A numeração, que acabou virando nome do duo rapper, é a identificação oficial do xadrez, que fica no quinto andar do pavilhão 7 da Casa de Detenção, o Carandiru, em São Paulo, o maior presídio da América Latina.
Na semana passada, os dois realizaram o que parecia ser um sonho: gravar um CD produzido pela elite do rap nacional. Simplesmente Mano Brown e Edi Rock (do Racionais MCs), MV Bill e DJ Hum (que faz dupla com Thaíde) produzem o disco, que ainda não tem nome definido, mas estará nas lojas no final de abril.
MV Bill, o único carioca entre os produtores, endossa: "As músicas que eu ouvi são muito boas.
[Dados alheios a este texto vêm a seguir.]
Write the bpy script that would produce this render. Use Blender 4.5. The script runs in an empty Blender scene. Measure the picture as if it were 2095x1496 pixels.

Eles têm embasamento para falar do assunto cadeia. O fato de ser preto e ter pouca escolaridade já dificulta bem as coisas. Imagine eles estando presos. Acho que vai ser mesmo um disco muito bom".
A história do 509-E tem início no morro Calux, em São Bernardo do Campo, quando Afro X e Dexter ainda eram crianças e se divertiam juntos descalços nas ruas de terra da favela.
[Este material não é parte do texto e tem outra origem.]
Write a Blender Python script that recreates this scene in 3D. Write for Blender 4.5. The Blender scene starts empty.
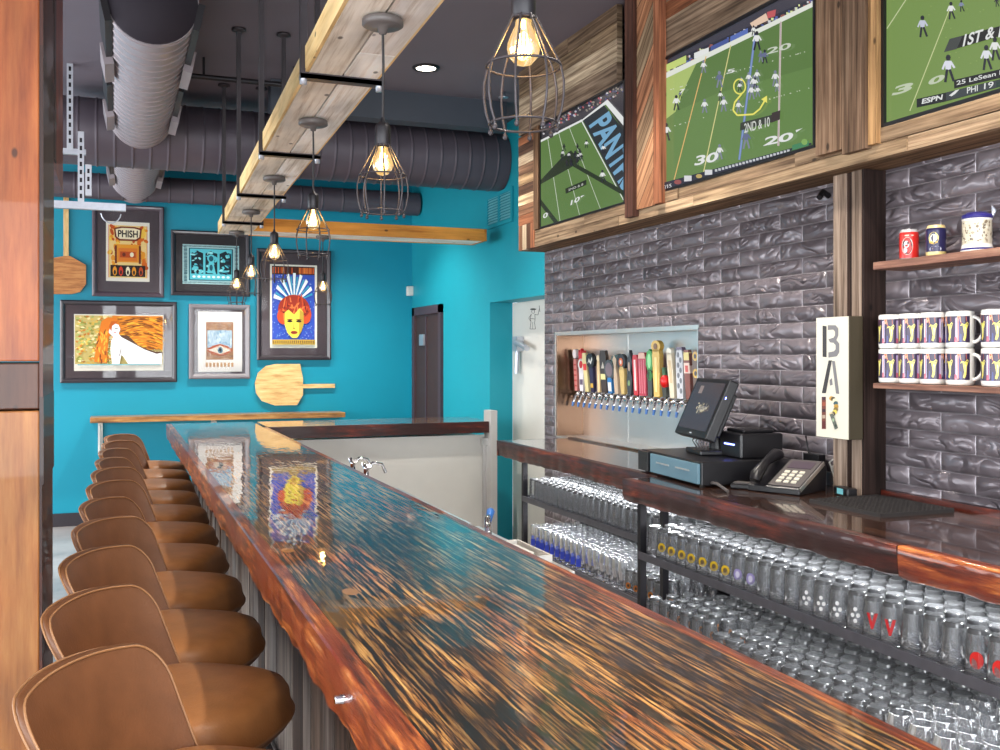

Em 1990, cada um montou seu grupo de rap. O de Dexter era o Snake Boys. O de Afro X era o Suburbanos. Foi também nessa época que eles começaram a se envolver com o crime. "O que nos levou ao crime foi o sonho de consumo que a gente aprende na TV. Foi o sistema capitalista que te obriga a ser bem-sucedido. E também a falta de oportunidade que existe na favela", diz X.
Em 1994, Afro X foi preso por assalto a mão armada. O grupo Suburbanos, que ele mantinha com o irmão Bad, ficou sem o letrista e vocalista. Dexter, então, convidou Bad para fazer parte do grupo Tribunal Popular, que pouco tempo depois entrou em estúdio para gravar o disco "Xeque mas Não Mate". A alegria durou pouco. Em 98, Dexter também foi preso quando faltava apenas uma música para concluir o disco. O álbum só foi lançado no fim de 99.
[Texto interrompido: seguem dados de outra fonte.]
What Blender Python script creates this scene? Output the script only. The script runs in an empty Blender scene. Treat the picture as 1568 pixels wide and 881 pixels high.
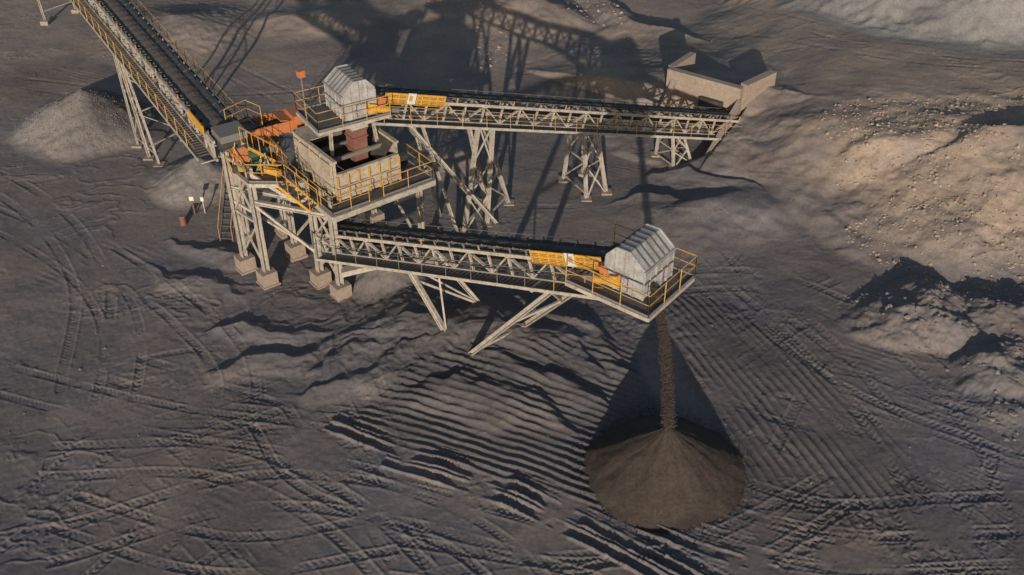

A música passou a ser um sonho distante para os dois, que acabaram se encontrando novamente num corredor escuro do pavilhão 7 da Casa de Detenção, bem longe das ruas de terra do morro Calux.
Nesse encontro nasceu o 509-E. "Na cadeia a gente tem muito tempo para pensar. Se você fica só vegetando e andando com faca não vai a lugar nenhum. Mente vazia é casa do diabo", diz Dexter, que pretende lançar em breve um selo para ajudar a tirar do crime outros detentos que fazem música no sistema carcerário. "Tem mais de 20 grupos de rap, samba e gospel dentro do Carandiru. Tudo música boa", emenda Afro X.
O disco que o 509-E lança em abril vai inaugurar o selo Só Rap, da gravadora Atração. O trabalho de produção foi dividido entre quatro "aliados". Mano Brown, do Racionais, ficou com cinco faixas. Edi Rock produzirá três. MV Bill e DJ Hum vão se encarregar de uma faixa cada um. Além deles, o disco conta ainda com a participação do DJ Zé Gonzales, do Planet Hemp, que criou com Mano Brown as bases para as faixas produzidas pelo rapper do Racionais.
Com influências de James Brown, Jorge Benjor, Public Enemy, a dupla afirma ter atingido a maturidade nas letras. "No começo, a gente se ligava mais na sonoridade do rap. Com o tempo, conhecemos a filosofia de Malcom X, Martin Luther King e outros e passamos a expressar melhor nossas idéias nas músicas", diz Dexter.
Ambos têm certeza de que se não fosse a música eles voltariam para a vida no crime. Dizem que esse é um caminho seguro para que muitos outros detentos não voltem à marginalidade. "Um projeto voluntário que existe no Carandiru, chamado Talentos Aprisionados, arrumou essa gravadora. Além de música, esse projeto procura artistas de todas as áreas entre os detentos e os ajuda a sair do crime. Está sendo assim com a gente", afirma Afro X.
Em janeiro deste ano, o 509-E apareceu em reportagem de duas páginas na revista norte-americana "Newsweek". A matéria fala do rap produzido no sistema carcerário brasileiro.
Dexter fala com convicção: "Sair do crime não significa ser bunda-mole, significa apenas que você encontrou uma perspectiva melhor para a sua vida. Saímos do crime em grande estilo e não devemos nada para ninguém".
Quem quiser se corresponder com os rappers deve escrever para a Casa de Detenção (av. Cruzeiro do Sul, 2.630, CEP 02030-100, pavilhão 7, xadrez 509-E, prontuários 157858, para Afro X, e 164953, para Dexter).


trecho de música

Mais um dia já era, trancou a cela
Justiça cega
Mó saudades da favela
Olho na ventana, o sol nascer quadrado, terrível pesadelo, tô acordado
Desgosto pra minha mãe, eu lamento
Sou primogênito de seu casamento
Reze o Pai-Nosso para entrar
Ave-Maria pra escapar
Ajoelhou, vai ter que rezar
É a lei do cão, meu irmão, aqui na Terra
Discípulos de Lúcifer aqui te espera
Satisfiz meu ego, vaidade em excesso (...)
Trecho de "Só os Fortes", de Afro X.